Dosyadaki kayıt ve belgelerden; davacının 07/06/1970 doğumlu olduğu, 12/07/1985 varide tarihli işe giriş bildirgesi ile davacının 01/07/1985 tarihinde ... ünvanlı ... sicil numaralı işyerinde çalışmaya başladığının Kuruma bildirildiği, davacının hizmet cetvelindeki bildirimlerinin 1987 yılında başladığı anlaşılmaktadır.
Dava hakkı hukuki yarar ile sınırlıdır. Davacının dava açma hakkına sahip olması, dava açabilmesi için yeterli değildir. Davacının mahkemeden hukuki korunma istemesinde korunmaya değer bir yararı olmalıdır. Hukuki yarar bir dava şartı olup, mahkeme dava şartlarını resen incelemekle görevlidir.
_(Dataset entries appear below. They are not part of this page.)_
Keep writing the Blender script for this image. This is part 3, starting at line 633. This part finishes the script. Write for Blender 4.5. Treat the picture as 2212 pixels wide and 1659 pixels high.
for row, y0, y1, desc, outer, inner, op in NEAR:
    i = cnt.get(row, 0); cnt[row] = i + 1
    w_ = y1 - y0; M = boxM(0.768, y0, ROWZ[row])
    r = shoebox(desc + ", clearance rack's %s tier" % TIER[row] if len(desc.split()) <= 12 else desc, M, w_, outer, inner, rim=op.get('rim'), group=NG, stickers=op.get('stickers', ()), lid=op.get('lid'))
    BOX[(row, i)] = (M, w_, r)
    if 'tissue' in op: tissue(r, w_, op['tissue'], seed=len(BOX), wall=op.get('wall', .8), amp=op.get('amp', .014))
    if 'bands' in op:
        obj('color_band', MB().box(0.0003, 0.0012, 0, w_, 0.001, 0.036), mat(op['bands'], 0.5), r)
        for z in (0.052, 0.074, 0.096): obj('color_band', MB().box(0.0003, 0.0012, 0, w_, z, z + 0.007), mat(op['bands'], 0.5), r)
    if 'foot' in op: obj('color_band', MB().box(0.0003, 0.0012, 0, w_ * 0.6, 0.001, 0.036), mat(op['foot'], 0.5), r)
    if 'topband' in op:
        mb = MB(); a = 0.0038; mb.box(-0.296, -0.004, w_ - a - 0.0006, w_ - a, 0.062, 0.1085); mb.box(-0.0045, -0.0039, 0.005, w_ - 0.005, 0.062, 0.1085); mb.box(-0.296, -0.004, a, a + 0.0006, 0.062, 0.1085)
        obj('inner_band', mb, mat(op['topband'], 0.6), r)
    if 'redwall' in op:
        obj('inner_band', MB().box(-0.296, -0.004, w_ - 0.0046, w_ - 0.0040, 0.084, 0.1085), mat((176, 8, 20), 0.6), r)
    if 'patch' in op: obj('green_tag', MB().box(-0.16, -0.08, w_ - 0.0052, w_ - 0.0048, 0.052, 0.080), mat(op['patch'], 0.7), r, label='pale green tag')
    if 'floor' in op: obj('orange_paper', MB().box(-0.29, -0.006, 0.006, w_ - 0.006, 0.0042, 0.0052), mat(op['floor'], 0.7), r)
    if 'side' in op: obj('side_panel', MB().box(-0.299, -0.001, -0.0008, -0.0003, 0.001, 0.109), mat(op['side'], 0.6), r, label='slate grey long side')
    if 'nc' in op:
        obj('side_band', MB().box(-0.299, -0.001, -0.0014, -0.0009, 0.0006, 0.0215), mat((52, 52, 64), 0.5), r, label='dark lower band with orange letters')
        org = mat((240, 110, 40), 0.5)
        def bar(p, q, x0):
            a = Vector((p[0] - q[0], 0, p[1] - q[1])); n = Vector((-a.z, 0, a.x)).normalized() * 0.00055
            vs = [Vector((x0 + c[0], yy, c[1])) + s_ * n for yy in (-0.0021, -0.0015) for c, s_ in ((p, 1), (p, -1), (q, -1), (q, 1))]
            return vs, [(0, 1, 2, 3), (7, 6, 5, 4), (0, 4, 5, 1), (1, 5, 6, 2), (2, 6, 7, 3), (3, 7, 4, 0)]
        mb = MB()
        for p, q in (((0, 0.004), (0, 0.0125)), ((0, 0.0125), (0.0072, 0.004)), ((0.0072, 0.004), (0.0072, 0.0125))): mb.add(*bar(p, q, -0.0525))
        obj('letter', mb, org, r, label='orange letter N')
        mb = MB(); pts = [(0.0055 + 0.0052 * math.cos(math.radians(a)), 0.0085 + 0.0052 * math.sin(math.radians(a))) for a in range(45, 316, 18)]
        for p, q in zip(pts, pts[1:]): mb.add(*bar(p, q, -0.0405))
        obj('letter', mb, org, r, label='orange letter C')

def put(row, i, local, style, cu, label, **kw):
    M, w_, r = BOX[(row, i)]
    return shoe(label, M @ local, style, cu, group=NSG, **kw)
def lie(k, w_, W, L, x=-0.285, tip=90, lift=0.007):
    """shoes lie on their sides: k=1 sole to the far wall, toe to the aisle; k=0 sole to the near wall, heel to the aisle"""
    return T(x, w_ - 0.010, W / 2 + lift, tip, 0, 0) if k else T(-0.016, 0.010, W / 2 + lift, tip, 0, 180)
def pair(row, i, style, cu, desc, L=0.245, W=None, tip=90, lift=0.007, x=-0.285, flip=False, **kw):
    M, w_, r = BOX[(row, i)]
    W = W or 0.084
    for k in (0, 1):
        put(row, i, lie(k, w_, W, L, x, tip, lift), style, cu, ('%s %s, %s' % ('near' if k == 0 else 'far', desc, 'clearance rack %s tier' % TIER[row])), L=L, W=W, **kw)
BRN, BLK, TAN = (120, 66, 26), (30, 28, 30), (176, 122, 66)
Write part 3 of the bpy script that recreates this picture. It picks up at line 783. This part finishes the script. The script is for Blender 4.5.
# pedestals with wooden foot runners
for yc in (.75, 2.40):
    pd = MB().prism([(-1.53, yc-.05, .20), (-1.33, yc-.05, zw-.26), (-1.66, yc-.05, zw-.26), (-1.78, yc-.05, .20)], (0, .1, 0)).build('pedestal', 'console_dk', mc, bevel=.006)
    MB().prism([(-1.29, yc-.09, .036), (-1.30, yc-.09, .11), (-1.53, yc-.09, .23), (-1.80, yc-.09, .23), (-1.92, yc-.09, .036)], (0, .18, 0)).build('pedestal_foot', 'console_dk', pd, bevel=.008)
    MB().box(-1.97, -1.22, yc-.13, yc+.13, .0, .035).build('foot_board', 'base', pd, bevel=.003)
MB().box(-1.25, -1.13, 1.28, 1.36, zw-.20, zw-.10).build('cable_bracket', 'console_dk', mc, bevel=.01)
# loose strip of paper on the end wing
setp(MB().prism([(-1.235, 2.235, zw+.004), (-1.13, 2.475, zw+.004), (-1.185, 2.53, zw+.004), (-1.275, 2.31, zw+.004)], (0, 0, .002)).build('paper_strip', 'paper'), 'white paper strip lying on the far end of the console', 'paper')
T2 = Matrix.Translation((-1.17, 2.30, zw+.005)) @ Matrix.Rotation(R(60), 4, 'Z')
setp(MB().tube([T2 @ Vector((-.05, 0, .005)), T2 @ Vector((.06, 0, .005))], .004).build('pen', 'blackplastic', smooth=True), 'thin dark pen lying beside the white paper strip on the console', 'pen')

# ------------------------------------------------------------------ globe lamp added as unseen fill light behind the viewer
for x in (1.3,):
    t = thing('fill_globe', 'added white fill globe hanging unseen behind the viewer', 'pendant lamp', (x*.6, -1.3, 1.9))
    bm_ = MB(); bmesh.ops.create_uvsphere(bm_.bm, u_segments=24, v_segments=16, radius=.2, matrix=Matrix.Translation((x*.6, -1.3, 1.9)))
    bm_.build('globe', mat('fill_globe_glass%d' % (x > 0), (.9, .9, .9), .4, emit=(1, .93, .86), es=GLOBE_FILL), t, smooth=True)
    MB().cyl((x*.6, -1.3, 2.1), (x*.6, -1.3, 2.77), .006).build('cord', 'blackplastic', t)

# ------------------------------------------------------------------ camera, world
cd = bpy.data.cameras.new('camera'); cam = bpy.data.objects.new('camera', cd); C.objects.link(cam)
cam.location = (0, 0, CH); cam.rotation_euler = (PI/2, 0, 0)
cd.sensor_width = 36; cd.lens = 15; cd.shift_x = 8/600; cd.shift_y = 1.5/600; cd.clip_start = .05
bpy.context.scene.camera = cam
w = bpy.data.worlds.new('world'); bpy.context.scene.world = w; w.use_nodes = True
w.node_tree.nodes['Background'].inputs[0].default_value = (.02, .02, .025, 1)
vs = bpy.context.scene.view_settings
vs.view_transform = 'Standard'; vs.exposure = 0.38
Dava açılmasında korunmaya değer bir hukuki yarar yok ise, davanın bu yönden esasa girilmeden reddi gerekir.
Bu ilkeden hareketle, dava şartı olarak hukuki yararın varlığının, mahkemece, taraflarca dava dosyasına sunulmuş deliller, olay veya olgular çerçevesinde, kural olarak davanın açıldığı tarihe göre, kendiliğinden ve yargılamanın her aşamasında gözetilmesi gerekir. Bu sayede, iç hukukumuzun bir parçası olan Avrupa İnsan Hakları Sözleşmesi (İnsan Hakları ve Temel Özgürlüklerin Korunmasına İlişkin Söileşme)"nin 6. maddesi ve 1982 Anayasası’nın 36. maddesinde düzenlenen "hak arama özgürlüğü" nün dürüstlük kuralına uygun kullanılması sağlanabilecek; bu durum, haksız davalar açmak suretiyle, dava hakkının kölüye kullanılmasına karşı bir güvence oluşturacaktır.
Ayrıca, 506 sayılı Yasanın 60/G maddesine göre, 18 yaşından önce malullük, yaşlılık ve ölüm sigortasına tabi olanların sigortalılık süresi, 18 yaşını doldurdukları tarihte başlamış kabul edilir. Ancak bu tarihten önceki süreler için ödenen primleri, prim ödeme gün sayılarının hesabına dahil edilir. Başka bir anlatımla, 18 yaştan önceki süreler sigortalılık süresine sayılmaz ise de, prim ödeme gün sayılarının hesabında nazara alınır.
Somut olayda, davacı sigortalılık başlangıcının 01/07/1985 tarihi olduğunun tespitine karar verilmesini talep etmiş ise de davacının 18 yaşından önce 1987 yılında hizmet bildirimleri başladığından ve yukarıda bahsi geçen 506 sayılı Yasanın 60/G maddesi gereğince davacının sigortalılık başlangıcı zaten 18 yaşını doldurduğu tarihe göre belirleneceğinden davacının sigortalılık başlangıcının tespitini talep etmekte hukuki yararının bulunmadığı anlaşılmaktadır.
Mahkemece, bu maddi ve hukuki olgular dikkate alınmaksızın davacının hukuki yararı bulunmadığından davanın reddine karar verilmesi yerine, yazılı şekilde karar verilmesi usul ve yasaya aykırı olup bozma nedenidir.
O halde, davalı Kurumun bu yönleri amaçlayan temyiz itirazları kabul edilmeli ve hüküm bozulmalıdır.
SONUÇ: Hükmün yukarıda açıklanan nedenlerle BOZULMASINA, 18/04/2017 gününde oybirliğiyle karar verildi.